They also have been to a barbecue where there was no television and have done other things to avoid the news.

With even one son in Iraq, “Every time I hear the Marines have been in a battle, my heart is in my throat,” she said, “but the saying that no news is good news is best, I guess.”

Jesse and Brent are reservists, members of A Company, 4th Amphibious Assault Battalion, based in Gulfport. The unit drives armored personnel carriers unique to the Marine Corps called AmTracs, because they are amphibious tractors designed for beach assault, among other duties.

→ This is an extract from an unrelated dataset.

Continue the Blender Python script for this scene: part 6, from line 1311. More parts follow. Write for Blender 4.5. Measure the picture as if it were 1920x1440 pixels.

However, Jesse, an AmTrac crew chief and a corporal, has been detached, along with five others from his Gulfport unit, and sent to the 5th Platoon of the 3rd Battalion, 5th Marines, 2nd Marine Division.

Brent, a private first class, is an armorer, which is a specialist who maintains and repairs the unit’s mix of firearms.

Tony, a sergeant and avionics specialist, is an active duty Marine with five years of service attached to Fixed Wing Marine Fighter Attack Squadron 312, 2nd Marine Aircraft Wing in Beaufort, S.C., as a crew chief. He was on the USS Harry S Truman on its maiden voyage to the Persian Gulf when his first child was born.

He and his squadron would be on the Truman now if not for having to certify with the new aircraft.

Having all three of her sons join the Marines “wasn’t my choice,” Amy Formby said. Their enlistment was the result of a promise made at the graveside of their grandfather, to whom they were very close, she said.

Amy Formby said her family is a military family. Besides her father’s military career, she had three brothers also go into the military.

“For our family, it’s part of a rite, a coming of age,” Amy Formby said.

Their maternal grandfather, Jack Harlow Armstrong, was a Marine, and later joined the Air Force from which he retired, and the boys wanted to be like him.

“He always said he grew up in the Marine Corps,” Amy Formby said.

She said husband Ned thought he had all three boys talked into joining the reserves rather than enlisting in the active duty Marines, but while Ned Formby was on a trip to Australia, Tony Secondine enlisted in the Marines for a four-year hitch. He has been in for an extra year as the result of being involuntarily extended by the Sept. 11, 2001, terrorist attacks and the Iraq crisis.

“He’s talking right now about re-enlisting,” Ned Formby said.

Ned Formby said he has been using the Internet and other tools to follow Jesse Secondine as best he can.

He believes his middle stepson was involved in early fighting against Iraq forces at an oil pumping and separation station near the oil fields in Southern Iraq, which the Marines moved on quickly to prevent Iraqi forces loyal to Saddam Hussein from setting the wells on fire as had been done to Kuwaiti oil wells in the first Gulf War.